More fines being issued to owners of apartments on holiday complexes

  • Canarian Weekly
  • 15-01-2024
  • Business
  • Photo Credit: Wikimedia Commons
More fines being issued to owners of apartments on holiday complexes

Fines exceeding 2,000 euros are continuing to be issued to owners of apartments who have refused to give them to ‘exploitation’ or management companies at complexes to rent them out, with more than 40,000 property owners in the Canary Islands potentially affected.

These fines are being imposed by the Government of the Canary Islands, a decade after a law aimed at controlling the use of properties on holiday complexes that people aren’t allowed to live in long term.

"The problem is that they are applying a recent and modern law to properties, in some cases, that have been used in a certain way for more than 50 years that have never been used for tourist exploitation," explains Maribe Doreste, president of the association against these laws.

How did the conflict originate?

For decades, before the tourist boom in the Canary Islands, locals purchased properties in the southern regions, sometimes as workers in the area, and there was a time when residents were encouraged to acquire them as second homes.

In 1995, the Tourism Planning Law in the islands mentioned the principle of exploitation unity for the first time, stating that the apartments in holiday complexes should be managed as a single unit. In 2003, a new law spoke of "space specialisation," but it was in 2013 that the Tourism Renewal and Modernisation Law of the Canary Islands incorporated the provision that "residential use shall not be given to accommodation units, with their commercial and tourist nature prevailing over any other purpose."

The law emphasizes the "principle of exploitation unity," meaning owners cannot rent their apartments independently; instead, a single exploitation (management) company would take charge. It also states that they must adhere to the use established in the municipal planning plan, ie tourism or residential.

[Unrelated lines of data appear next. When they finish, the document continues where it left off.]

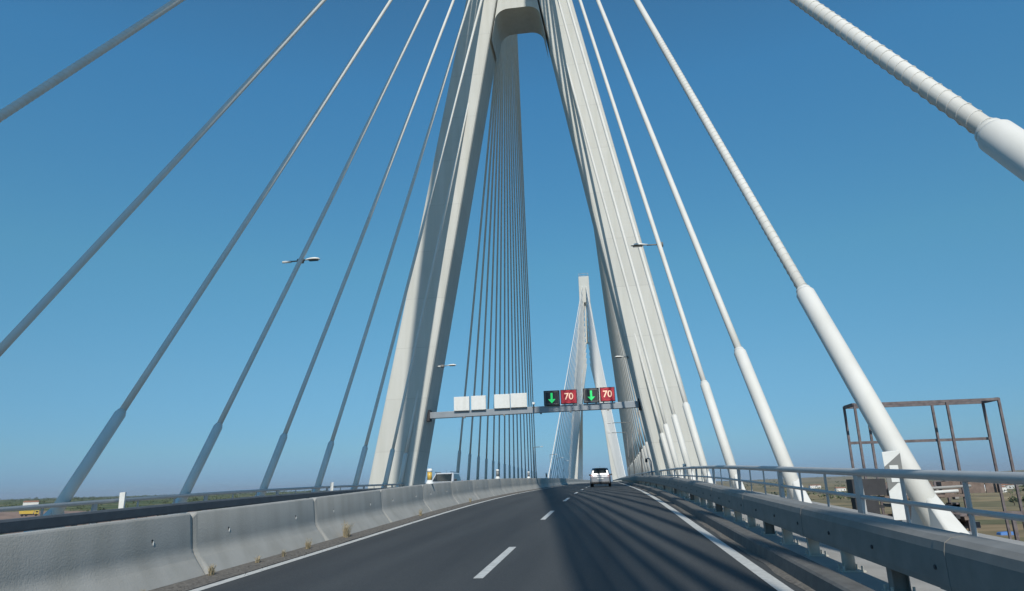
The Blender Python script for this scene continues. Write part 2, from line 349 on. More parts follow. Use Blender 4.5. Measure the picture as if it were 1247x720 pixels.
o = MB().sweep([(-8.4, .40), (-8.2, .40), (-8.19, .45), (-8.19, .66), (-8.24, .715), (-8.38, .72), (-8.41, .68), (-8.41, .42)], frange(-4, 140, 2) + frange(150, 330, 10), zc).build('beam', M['lgrail'], t); o.location = (8.3, -20, 0)
for y in frange(2, 122, 4):
    z0 = zc(y, -8.3) + .10; o = MB().box(-8.36, -8.25, y - .05, y + .05, z0, z0 + .33).build('post', M['galv'], t); o.location = (8.3, -20, 0)

# ------------------------------------------------------------------ railings on the deck edges
def railing(x, lab, top, low, y0, sgn, base=.15, sp=1.75):
    t = thing('railing', lab, 'railing', (x, 20, 0)); ys = frange(-6, 140, 2.27) + frange(150, 330, 10)
    def part(b, nm, m=M['rail']): o = b.build(nm, m, t); o.location = (-x, -20, 0); return o
    part(MB().tube([(x, y, zc(y, x) + top) for y in ys], .062, 14), 'top_rail')
    part(MB().tube([(x, y, zc(y, x) + low) for y in ys], .032, 10), 'lower_rail')
    y = y0; k = 0
    while y < 165 and k < 96:
        z0 = zc(y, x) + base; zt = zc(y, x) + top - .05; b = MB()
        if k % 3 == 0:
            wd = .17; b.hexa([(x - .035, y - wd * .75, z0), (x + .035, y - wd * .75, z0), (x + .035, y + wd * .75, z0), (x - .035, y + wd * .75, z0), (x - .035, y - wd / 2, zt), (x + .035, y - wd / 2, zt), (x + .035, y + wd / 2, zt), (x - .035, y + wd / 2, zt)])
            b.box(x - .06, x + .06, y - .14, y + .14, z0 - .002, z0 + .015)
        else: b.box(x - .012, x + .012, y - .04, y + .04, z0, zt)
        part(b, 'post'); y += sp; k += 1
railing(10.0, 'grey tubular railing along the right edge of the bridge', 1.14, .76, 7.0 - 1.75 * 6, 1)
railing(-10.0, 'grey tubular railing along the left edge of the bridge', .92, .52, 2.0, -1, .08, sp=2.1)

# ------------------------------------------------------------------ pylons
def pylon(name, Y, lab, wo, so_, wi, si, zm, half, H, arch, depth=4.0, minw=.4, rec=.012):
    z0 = zr(Y); t = thing(name, lab, 'bridge pylon', (XC, Y, GZ))
    def P(b, nm, bev=.22): o = b.build(nm, M['pylon'], t, bevel=bev); o.location = (-XC, -Y, -GZ); return o
    y0, y1 = Y - 3.0, Y - 3.0 + depth; wo_ = lambda z: max(half, wo - so_ * z); wi_ = lambda z: max(minw, wi - si * z)
    for s in (-1, 1):
        b = MB(); zs = [GZ - 2, 0, zm]; vs = []
        for z in zs:
            zz = max(z, 0) if z >= 0 else 0; o_, i_ = (wo_(zz), wi_(zz)); ex = .8 if z < 0 else 0
            vs += [(XC + s * i_, y0 - ex, z + z0), (XC + s * o_, y0 - ex, z + z0), (XC + s * o_, y1 + ex, z + z0), (XC + s * i_, y1 + ex, z + z0)]
        fs = [(0, 1, 2, 3), (8, 9, 10, 11)[::-1]]
        for a in (0, 4):
            for k in range(4): fs.append((a + k, a + (k + 1) % 4, a + 4 + (k + 1) % 4, a + 4 + k))
        b.add(vs, fs); P(b, 'leg')
    # web between the legs above a round-cornered opening
    hw = wi_(arch); poly = []
    for s in (1, -1):
        pts = [(XC + s * (wi_(arch - 3.2) + .004), arch - 3.2 + z0)]
        r = min(1.3, hw * .7)
        for k in range(9):
            a = math.pi / 2 * k / 8; cxx = wi_(arch - r) - r + .02; pts.append((XC + s * (cxx + r * math.cos(a)), arch - r + r * math.sin(a) + z0))
        pts = pts if s == 1 else pts[::-1]; poly += pts
    topz = zm; poly = poly + [(XC - wi_(zm), zm + z0)] + [(XC + wi_(zm), zm + z0)]
    wb = MB(); n_ = len(poly); wb.prism(poly, y0 + rec, y1 - .012)
    o = wb.build('crossbeam', M['pylon'], t); o.location = (-XC, -Y, -GZ)
    b = MB().hexa([(XC - wo_(zm), y0, zm + z0), (XC + wo_(zm), y0, zm + z0), (XC + wo_(zm), y1, zm + z0), (XC - wo_(zm), y1, zm + z0), (XC - half + .1, y0, H + z0), (XC + half - .1, y0, H + z0), (XC + half - .1, y1, H + z0), (XC - half + .1, y1, H + z0)])
    P(b, 'mast', .15)
    b = MB()  # guard rail round the mast head
    for sx in (-1, 1):
        for sy in (y0 + .3, y1 - .3): b.tube([(XC + sx * (half - .4), sy, H + z0), (XC + sx * (half - .4), sy, H + z0 + 1.6)], .09, 6)
    for sy in (y0 + .3, y1 - .3): b.tube([(XC - half + .4, sy, H + z0 + 1.5), (XC + half - .4, sy, H + z0 + 1.5)], .09, 6)
    o = b.build('mast_railing', M['rail'], t); o.location = (-XC, -Y, -GZ)
    return t
pylon('bridge_pylon', D1, 'huge pale concrete A-shaped pylon straddling the road in front', 13.45, .19, 9.75, .18, 53.5, 3.1, 99, 43.5)
pylon('bridge_pylon', D2, 'distant A-shaped pylon of the bridge, small behind the sign gantry', 12.7, .119, 8.1, .118, 86, 2.65, 99.5, 66, minw=.35, rec=1.6)

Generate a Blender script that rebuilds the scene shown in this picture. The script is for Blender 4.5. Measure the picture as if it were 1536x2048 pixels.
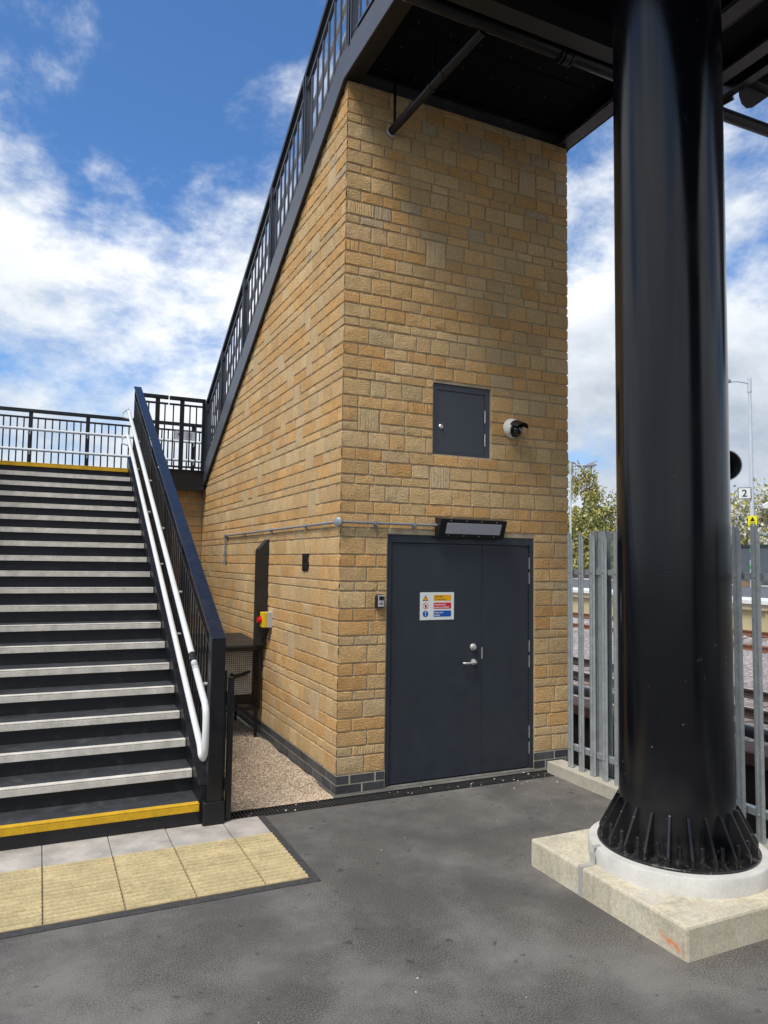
import bpy, math, random
from math import sin, cos, pi, radians
from mathutils import Vector, Matrix, noise

S = bpy.context.scene
for o in list(bpy.data.objects):
    bpy.data.objects.remove(o)

# ---------------------------------------------------------------- camera
CX, CY, CZ, YAW, PITCH, ROLL, FPX = -2.2099, -5.5345, 1.85, 0.4390, 0.0685, 0.0138, 1463.32
fwd = Vector((sin(YAW)*cos(PITCH), cos(YAW)*cos(PITCH), sin(PITCH)))
rgt = Vector((cos(YAW), -sin(YAW), 0)); upv = rgt.cross(fwd)
r2 = rgt*cos(ROLL)+upv*sin(ROLL); u2 = -rgt*sin(ROLL)+upv*cos(ROLL)
cam = bpy.data.cameras.new('camera'); camo = bpy.data.objects.new('camera', cam)
S.collection.objects.link(camo)
M = Matrix.Identity(4)
for i, v in enumerate((r2, u2, -fwd)):
    for j in range(3): M[j][i] = v[j]
M[0][3], M[1][3], M[2][3] = CX, CY, CZ
camo.matrix_world = M
cam.sensor_fit = 'HORIZONTAL'; cam.sensor_width = 36; cam.lens = 36*FPX/1536
cam.clip_start = 0.05; cam.clip_end = 3000
S.camera = camo

# ---------------------------------------------------------------- world and sun
SUN_EL, SUN_AZ = radians(58), radians(238)      # azimuth clockwise from +Y
W = bpy.data.worlds.new('World'); S.world = W; W.use_nodes = True
nt = W.node_tree; nt.nodes.clear()
def wn(t, **k):
    n = nt.nodes.new(t)
    for a, b in k.items(): setattr(n, a, b)
    return n
def wl(a, b): nt.links.new(a, b)
sky = wn('ShaderNodeTexSky', sky_type='NISHITA', sun_disc=False, sun_elevation=SUN_EL, sun_rotation=SUN_AZ,
         air_density=1.0, dust_density=0.6, ozone_density=2.0)
tc = wn('ShaderNodeTexCoord'); sp = wn('ShaderNodeSeparateXYZ'); wl(tc.outputs['Generated'], sp.inputs[0])
def wm(op, a, b=None, c=None, clamp=False):
    n = wn('ShaderNodeMath', operation=op, use_clamp=clamp)
    for i, v in enumerate((a, b, c)):
        if v is None: continue
        if isinstance(v, (int, float)): n.inputs[i].default_value = v
        else: wl(v, n.inputs[i])
    return n.outputs[0]
zz = wm('ABSOLUTE', sp.outputs[2])
cb = wn('ShaderNodeCombineXYZ'); wl(sp.outputs[0], cb.inputs[0]); wl(sp.outputs[1], cb.inputs[1])
wl(wm('MULTIPLY', wm('POWER', zz, 0.9), 1.7), cb.inputs[2])
mp = wn('ShaderNodeMapping'); wl(cb.outputs[0], mp.inputs[0]); mp.inputs['Location'].default_value = (5, 16, 3)
def cloudnoise(off, scale, detail, rough, dist):
    va = wn('ShaderNodeVectorMath', operation='ADD'); wl(mp.outputs[0], va.inputs[0]); va.inputs[1].default_value = off
    n = wn('ShaderNodeTexNoise'); n.inputs['Scale'].default_value = scale; n.inputs['Detail'].default_value = detail
    n.inputs['Roughness'].default_value = rough; n.inputs['Distortion'].default_value = dist
    wl(va.outputs[0], n.inputs[0]); return n.outputs[0]
na = cloudnoise((0, 0, 0), 2.1, 14, 0.63, 0.1)
nb = cloudnoise((-0.025, -0.015, 0.05), 2.1, 9, 0.60, 0.1)      # same field sampled towards the sun
nl = cloudnoise((5, 5, 5), 1.7, 3, 0.5, 0.2)
# coverage: a full bank of cloud low down, thinning to wisps higher up
ramp = wn('ShaderNodeMapRange'); ramp.inputs['From Min'].default_value = 0.30; ramp.inputs['From Max'].default_value = 0.60
ramp.inputs['To Min'].default_value = 0.125; ramp.inputs['To Max'].default_value = -0.03
wl(zz, ramp.inputs[0])
cov = wm('ADD', na, ramp.outputs[0])
cr = wn('ShaderNodeMapRange', interpolation_type='SMOOTHSTEP'); cr.inputs['From Min'].default_value = 0.43; cr.inputs['From Max'].default_value = 0.60
wl(cov, cr.inputs[0])
relief = wm('MULTIPLY_ADD', wm('SUBTRACT', na, nb), 3.0, 0.56)
thick = wm('MULTIPLY', wm('SUBTRACT', nl, 0.5), 1.6)
lowd = wn('ShaderNodeMapRange', interpolation_type='SMOOTHSTEP'); lowd.inputs['From Min'].default_value = 0.36; lowd.inputs['From Max'].default_value = 0.16
lowd.inputs['To Max'].default_value = 0.24; wl(zz, lowd.inputs[0])
lum = wm('MULTIPLY_ADD', wm('SUBTRACT', wm('SUBTRACT', relief, thick), lowd.outputs[0]), 0.75, 0.17, clamp=True)
sh = wn('ShaderNodeValToRGB'); wl(lum, sh.inputs[0])
sh.color_ramp.elements[0].position = 0.02; sh.color_ramp.elements[0].color = (3.1, 3.6, 4.35, 1)
sh.color_ramp.elements[1].position = 0.92; sh.color_ramp.elements[1].color = (8.0, 8.15, 8.3, 1)
e = sh.color_ramp.elements.new(0.50); e.color = (5.5, 5.95, 6.5, 1)
tint = wn('ShaderNodeMix', data_type='RGBA', blend_type='MULTIPLY'); tint.inputs[0].default_value = 1
wl(sky.outputs[0], tint.inputs[6]); tint.inputs[7].default_value = (0.62, 0.95, 1.28, 1)
mx = wn('ShaderNodeMix', data_type='RGBA')
wl(cr.outputs[0], mx.inputs[0]); wl(tint.outputs[2], mx.inputs[6]); wl(sh.outputs[0], mx.inputs[7])
bg = wn('ShaderNodeBackground'); bg.inputs[1].default_value = 0.1
wl(mx.outputs[2], bg.inputs[0])
wo = wn('ShaderNodeOutputWorld'); wl(bg.outputs[0], wo.inputs[0])

sl = bpy.data.lights.new('sun', 'SUN'); sl.energy = 2.6; sl.angle = radians(22); sl.color = (1, 0.94, 0.85)
so = bpy.data.objects.new('sun', sl); S.collection.objects.link(so)
sd = Vector((sin(SUN_AZ)*cos(SUN_EL), cos(SUN_AZ)*cos(SUN_EL), sin(SUN_EL)))
so.rotation_euler = sd.to_track_quat('Z', 'Y').to_euler(); so.location = (-6, -8, 12)
S.view_settings.view_transform = 'Standard'; S.view_settings.look = 'None'
S.view_settings.exposure = 0.48; S.view_settings.gamma = 1

# ---------------------------------------------------------------- materials
def mat(name, col=(0.5,)*3, rough=0.5, metal=0.0, var=0.0, vscale=3.0, var2=0.0, v2scale=60.0,
        bump=0.0, bscale=80.0, bdist=0.003, spec=0.5, attr=False, coat=0.0, tex='noise', dust=0.0, stretch=None):
    m = bpy.data.materials.new(name); m.use_nodes = True
    t = m.node_tree; b = t.nodes['Principled BSDF']
    b.inputs['Roughness'].default_value = rough; b.inputs['Metallic'].default_value = metal
    b.inputs['Specular IOR Level'].default_value = spec; b.inputs['Coat Weight'].default_value = coat
    g = t.nodes.new('ShaderNodeNewGeometry'); pos = g.outputs['Position']
    if stretch:
        mpn = t.nodes.new('ShaderNodeMapping'); mpn.inputs['Scale'].default_value = stretch
        t.links.new(pos, mpn.inputs[0]); pos = mpn.outputs[0]
    if attr:
        a = t.nodes.new('ShaderNodeAttribute'); a.attribute_name = 'Col'; cur = a.outputs['Color']
    else:
        r = t.nodes.new('ShaderNodeRGB'); r.outputs[0].default_value = (*col, 1); cur = r.outputs[0]
    def vary(cur, amt, sc, det=6):
        n = t.nodes.new('ShaderNodeTexNoise'); n.inputs['Scale'].default_value = sc; n.inputs['Detail'].default_value = det
        n.inputs['Roughness'].default_value = 0.6
        t.links.new(pos, n.inputs[0])
        mr = t.nodes.new('ShaderNodeMapRange'); mr.inputs[1].default_value = 0.3; mr.inputs[2].default_value = 0.7
        mr.inputs[3].default_value = 1-amt; mr.inputs[4].default_value = 1+amt
        t.links.new(n.outputs[0], mr.inputs[0])
        mm = t.nodes.new('ShaderNodeVectorMath'); mm.operation = 'SCALE'
        t.links.new(cur, mm.inputs[0]); t.links.new(mr.outputs[0], mm.inputs[3])
        return mm.outputs[0]
    if var: cur = vary(cur, var, vscale)
    if var2: cur = vary(cur, var2, v2scale, 3)
    if dust:
        n = t.nodes.new('ShaderNodeTexNoise'); n.inputs['Scale'].default_value = 9; n.inputs['Detail'].default_value = 10; n.inputs['Roughness'].default_value = 0.75
        t.links.new(pos, n.inputs[0])
        mr = t.nodes.new('ShaderNodeMapRange'); mr.inputs[1].default_value = 0.52; mr.inputs[2].default_value = 0.75; mr.inputs[4].default_value = dust
        t.links.new(n.outputs[0], mr.inputs[0])
        mm = t.nodes.new('ShaderNodeMix'); mm.data_type = 'RGBA'; mm.inputs[7].default_value = (0.20, 0.19, 0.17, 1)
        t.links.new(mr.outputs[0], mm.inputs[0]); t.links.new(cur, mm.inputs[6]); cur = mm.outputs[2]
        rr = t.nodes.new('ShaderNodeMapRange'); rr.inputs[1].default_value = 0.35; rr.inputs[2].default_value = 0.7
        rr.inputs[3].default_value = rough*0.85; rr.inputs[4].default_value = min(1, rough+0.2)
        t.links.new(n.outputs[0], rr.inputs[0]); t.links.new(rr.outputs[0], b.inputs['Roughness'])
    t.links.new(cur, b.inputs['Base Color'])
    if bump:
        if tex == 'noise':
            n = t.nodes.new('ShaderNodeTexNoise'); n.inputs['Detail'].default_value = 5; n.inputs['Roughness'].default_value = 0.65
        else:
            n = t.nodes.new('ShaderNodeTexVoronoi')
        n.inputs['Scale'].default_value = bscale
        t.links.new(pos, n.inputs[0])
        bn = t.nodes.new('ShaderNodeBump'); bn.inputs['Strength'].default_value = bump; bn.inputs['Distance'].default_value = bdist
        t.links.new(n.outputs[0], bn.inputs['Height']); t.links.new(bn.outputs[0], b.inputs['Normal'])
    return m

def stone_material():
    m = mat('buff_stone', attr=True, rough=0.92, spec=0.25, var=0.10, vscale=1.1, var2=0.24, v2scale=85)
    t = m.node_tree; b = t.nodes['Principled BSDF']
    g = t.nodes.new('ShaderNodeNewGeometry')
    n = t.nodes.new('ShaderNodeTexNoise'); n.inputs['Scale'].default_value = 46; n.inputs['Detail'].default_value = 6; n.inputs['Roughness'].default_value = 0.68
    mpn = t.nodes.new('ShaderNodeMapping'); mpn.inputs['Rotation'].default_value = (0.4, 0.5, 0.3); mpn.inputs['Scale'].default_value = (1, 1, 1.8)
    t.links.new(g.outputs['Position'], mpn.inputs[0]); t.links.new(mpn.outputs[0], n.inputs[0])
    w = t.nodes.new('ShaderNodeTexNoise'); w.inputs['Scale'].default_value = 1; w.inputs['Detail'].default_value = 2
    mw = t.nodes.new('ShaderNodeMapping'); mw.inputs['Scale'].default_value = (95, 95, 6)
    t.links.new(g.outputs['Position'], mw.inputs[0]); t.links.new(mw.outputs[0], w.inputs[0])
    a = t.nodes.new('ShaderNodeAttribute'); a.attribute_name = 'Rib'
    mx = t.nodes.new('ShaderNodeMix'); t.links.new(a.outputs['Fac'], mx.inputs[0])
    t.links.new(n.outputs[0], mx.inputs[2]); t.links.new(w.outputs[0], mx.inputs[3])
    bn = t.nodes.new('ShaderNodeBump'); bn.inputs['Strength'].default_value = 1.0; bn.inputs['Distance'].default_value = 0.017
    t.links.new(mx.outputs[0], bn.inputs['Height']); t.links.new(bn.outputs[0], b.inputs['Normal'])
    return m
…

Later, the 2017 Land Law of the Canary Islands (now under consideration for modification due to unmet objectives) included that people residing in these complexes before that year, and proving it as a "consolidated right", could continue using these apartments as a residence. However, this would not be possible if there was a change of ownership, even by inheritance or heirs, who would, according to the law, have to give it to an exploitation company in the future.

What did the Ombudsman recommend?

Members of the association approached the Ombudsman, who, in 2019, recommended to the Government of the Canary Islands that they respect the residential use of the affected individuals or compensate them. The resolution stated that a specialised tourist zone where residential use is not allowed is legally acceptable, but such a zone "does not exist in the Canary Islands."

It added that the separation between tourist and residential use for such establishments is a recent legal creation, and existing buildings have been used for residence, temporary or permanent, for a long time.

The Ombudsman argued that there is not enough legal basis to support the claim that residential use is prohibited, emphasising that the right to private property is not restricted. Property owners are asserting, in response to the fines, that a citizen exercising a constitutionally and legally recognised freedom cannot be penalised. They argue that their property rights are being violated by the Tourism Department's resolution, which fails to cite any rules with "prohibited or incompatible uses."

What is the status of the right to private property?

Apartment owners are arguing that they cannot be penalised for exercising a constitutionally and legally recognized freedom. They emphasise that before 2017, there was no tourist exploiter in the complex. A professor of Constitutional Law, Gerardo Pérez, highlights that while the law can establish the use of property, the conflict arises from potential changes to the classification after acquiring a property. Experts suggest that each case should be studied individually, and affected parties may have recourse to the courts, which are protectors of rights.

Maribe Doreste points out that the resolutions arriving at property owners refer to a 2013 law, even though these people have been there for more than 50 years. Therefore, she argues that a rule cannot be applied retroactively. She stresses that the rules of the game have been changed midway, and if these rules change, the government should apply "forced expropriation" and compensate owners, justifying that the properties will be used for "a general good." However, they question whether there is a general good above the right to decent housing and whether the general interest is purely economic.

Is long-stay tourism not equivalent to residing?

The Ombudsman, in its resolution, acknowledges the need for specialised use but argues that the incompatibility between residential and tourist use is not intense or may not exist at all in cases where there are frequent long-duration stays.

Maribe Doreste, residing in a complex with various modalities (tourist exploitation, residents, and second-home users), states that there are no problems. It's worth noting that the Tourism Department actively promotes campaigns to attract long-stay tourists and digital nomads to the islands.

Why are the fines being issued now?

Fines began to be issued in April of last year. The association initiated a Popular Legislative Initiative in the Canary Islands Parliament to change the law and achieve "social peace" between tourist activity and apartment owners. However, this initiative was not processed in the previous legislature, and the new CC-PP government has not commented on the issue.

What can property owners do against the fines?

Maribe Doreste advises affected people not to act hastily due to fear and to contact her association which provides information and assistance. She emphasises that this collective has no political agenda and helps anyone facing this unjust situation.